Gianfranco Schiavone, che accoglie a Trieste i migranti della rotta balcanica, interviene il 14 ottobre 2021 a nome dell'Asgi annunciando «casi documentatissimi di tortura» e chiedendosi se «prima o dopo ci sarà un giudice a Berlino». Albano prende la parola sulla stessa linea immigrazionista e guarda caso, il 18 gennaio 2022, si trasforma nel «giudice a Berlino» accogliendo in pieno il caso di Mahmood Zeeshan presentato al tribunale di Roma dai legali dell'Asgi, che denuncia gravi maltrattamenti da parte della polizia di frontiera del capoluogo giuliano. «L'ordinanza fu una sorta di shock. Essere accusati di avere maltrattato in modo così cruento un migrante pachistano è stato molto triste per noi che siamo abituati ad accogliere le persone, non a bastonarle» racconta un protagonista di allora. Immediata la gogna mediatica e politica. «Nessuno ci difendeva dalle accuse di polizia stile Pinochet. Albano aveva avallato una serie di fandonie raccontate dal pachistano come le manganellate e la riammissioni in furgoni con finestrini oscurati, che non abbiamo mai avuto in dotazione» racconta Lorenzo Tamaro, segretario provinciale a Trieste del sindacato autonomo di polizia. Il vero obiettivo del caso, montato ad arte, è bloccare il rinvio in Slovenia dei migranti intercettati al capolinea italiano della rotta balcanica. Albano non solo dà ragione al pachistano, ma si spinge più in là bollando come «illegittime» le «riammissioni informali» in Slovenia. Il timido ministro dell'Interno, Luciano Lamorgese, le stava già congelando su pressioni dell'estrema sinistra. «L'ordinanza di Albano ha di fatto bloccato, praticamente per sempre - dichiara Tamaro - le riammissioni in Slovenia, che funzionavano come deterrente».

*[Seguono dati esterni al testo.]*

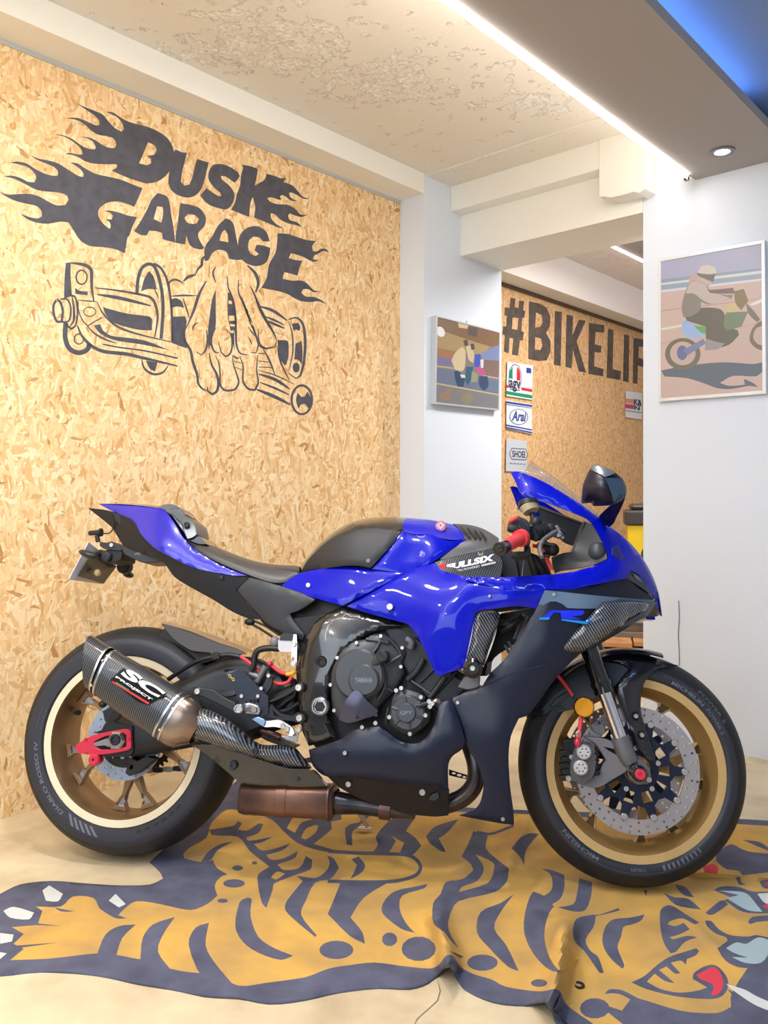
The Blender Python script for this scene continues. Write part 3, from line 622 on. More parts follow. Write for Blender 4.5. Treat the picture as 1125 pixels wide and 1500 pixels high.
def sign(name,c,label,base,rad=0):
    """plate on the back wall, corners tl,tr,br,bl"""
    P=c; off=bw(*P[0]); r=empty(name,off); tag(r,label,'sign')
    f=[bw(p[0],p[1],.002)-off for p in P]; b=[bw(p[0],p[1],.010)-off for p in P]
    quad_box('plate',f+b,base,r,bevel=.002)
    return r,off
def sg(r,off,k,loop,m,name='print',d=.0112,hole=None):
    lay=[(F(k,loop) if k else loop,m)]
    if hole: lay.append((hole,None))
    return flatprint(name,lay,lambda x,y:bw(x,y,d)-off,r)
def sgtext(r,off,k,c,s,m,d=.0118,bold=.02,shear=0,name='lettering'):
    c=F(k,c)
    def f(u,v):
        x=[(1-v)*((1-u)*c[0][i]+u*c[1][i])+v*((1-u)*c[3][i]+u*c[2][i]) for i in (0,1)]; return bw(x[0],x[1],d)-off
    return text_on(name,s,f,m,r,bold,shear,toward=CAMV-off)
SW=M('sign_white',(232,236,240),rough=.35); SG=M('sign_green',(20,150,105),rough=.4); SR=M('sign_red',(215,50,65),rough=.4); SB=M('sign_blue',(50,75,170),rough=.4); SK=M('sign_dark',(60,64,90),rough=.4); SO=M('sign_orange',(235,160,120),rough=.4); SP=M('sign_magenta',(205,70,130),rough=.4)
r,off=sign('wall_sign',F('B6',[(108,750),(285,775),(280,1012),(102,985)]),'white plate with green white and red helmet badge and agv letters, top of three signs',SW)
sg(r,off,'B6',[(118,860),(125,800),(148,768),(165,765),(190,780),(205,830),(205,890),(190,950),(130,940),(116,900)],SB)
sg(r,off,'B6',[(122,860),(129,802),(150,774),(165,771),(187,784),(201,830),(201,890),(188,944),(132,934),(120,900)],SW,d=.0116)
sg(r,off,'B6',[(122,860),(128,810),(145,785),(145,870)],SG,d=.012); sg(r,off,'B6',[(175,785),(190,800),(198,830),(198,880),(172,875)],SR,d=.012)
sg(r,off,'B6',[(205,925),(280,938),(280,957),(205,944)],SR); sg(r,off,'B6',[(102,908),(120,911),(120,929),(102,926)],SR); sg(r,off,'B6',[(102,950),(280,980),(280,1002),(102,972)],SG)
sgtext(r,off,'B6',[(122,950),(200,962),(200,885),(122,872)],'agv',SK,.0124,.03); sg(r,off,'B6',[(240,790),(272,795),(272,830),(240,825)],SB)
r,off=sign('wall_sign',F('B6',[(102,1015),(279,1042),(279,1248),(102,1208)]),'white plate with blue oval and the word Arai, middle of three signs',SW)
sg(r,off,'B6',[(102,1020),(279,1047),(279,1060),(102,1034)],SB); sg(r,off,'B6',[(102,1040),(279,1066),(279,1070),(102,1045)],SB)
for rr,mm,dd in ((1,SB,.0112),(.93,SW,.0116)):
    (x,y),=F('B6',[(187,1128)]); sg(r,off,None,ell(x,y,64/4.6875*rr,55/4.6875*rr,28,.12),mm,d=dd)
sgtext(r,off,'B6',[(138,1155),(240,1162),(240,1092),(138,1085)],'Arai',SB,.0122,.03,.3); sg(r,off,'B6',[(102,1180),(279,1214),(279,1222),(102,1190)],SB); sg(r,off,'B6',[(102,1196),(279,1232),(279,1242),(102,1205)],SB)
r,off=sign('wall_sign',F('P2',[(760,1170),(935,1190),(935,1450),(755,1445)]),'pale grey plate with six-sided outline and the word SHOEI, lowest of three signs',M('sign_grey',(205,212,224),rough=.35))
hx=[(785,1298),(805,1248),(925,1255),(942,1300),(925,1352),(805,1345)]; hx2=[(790,1298),(808,1254),(922,1261),(937,1300),(922,1346),(808,1339)]
sg(r,off,'P2',hx,SK); sg(r,off,'P2',hx2,M('sign_grey2',(205,212,224),rough=.35),d=.0116); sgtext(r,off,'P2',[(810,1325),(918,1333),(918,1275),(810,1268)],'SHOEI',SK,.0122,.03)
for u_ in range(5): sg(r,off,'P2',[(790+u_*28,1372+u_*2),(812+u_*28,1374+u_*2),(812+u_*28,1382+u_*2),(790+u_*28,1380+u_*2)],M('print_grey',(130,140,158)))
r,off=sign('wall_sign',F('B6',[(922,950),(1036,965),(1030,1148),(918,1130)]),'small white plate with orange and pink stripes and the letters K&N',SW)
sg(r,off,'B6',[(920,1000),(980,1008),(980,1040),(920,1032)],SO); sg(r,off,'B6',[(919,1038),(980,1046),(980,1075),(919,1067)],SP); sg(r,off,'B6',[(920,1082),(1032,1097),(1032,1102),(920,1087)],SG)
sgtext(r,off,'B6',[(978,1048),(1034,1056),(1034,1012),(978,1004)],'K&',SK,.0118,.04); sgtext(r,off,'B6',[(982,1080),(1018,1085),(1018,1055),(982,1050)],'N',SK,.0118,.04)

# storage seen through the doorway: box, crate, planks. Placed at about 4.7 m from the camera
WOODP=M('pallet_wood',(205,150,100),rough=.6,noise=1,nscale=9,c2=(170,118,74)); WOODG=M('grey_weathered_wood',(140,124,108),rough=.65,noise=1,nscale=8,c2=(110,98,88))
YB=M('yellow_box_paint',(225,190,20),rough=.4); KB=M('black_box_plastic',(58,50,46),rough=.4)
def cab(px,py,dep): return CAMV+ray(px,py)*dep
def wbox(name,c,size,rz,m,parent=None,bevel=.004):
    R=Matrix.Rotation(rz,4,'Z'); x,y,z=size[0]/2,size[1]/2,size[2]
    P=[(-x,-y,0),(x,-y,0),(x,y,0),(-x,y,0),(-x,-y,z),(x,-y,z),(x,y,z),(-x,y,z)]
    return quad_box(name,[Vector(c)+(R@Vector(p)) for p in P],m,parent,bevel)
b0=cab(958,840,4.7); rzz=math.radians(-14)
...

Storia simile all'Albania aggravata dal fatto che qualche mese dopo il Viminale vince il ricorso con una sentenza clamorosa: il pachistano si è inventato tutto, anzi non ha mai messo piede in Italia. I nuovi giudici non si pronunciano sulle riammissioni, come è giusto, ma al danno si aggiunge la beffa.

Il migrante bugiardo era già arrivato in Italia con visto della nostra ambasciata a Sarajevo e volo pagato grazie all'ordinanza Albano. Asgi conferma: «il sig. M.Z.», che ha accusato di infondata brutalità la polizia di Trieste, «ha potuto, comunque, esercitare il suo diritto a chiedere asilo in Italia».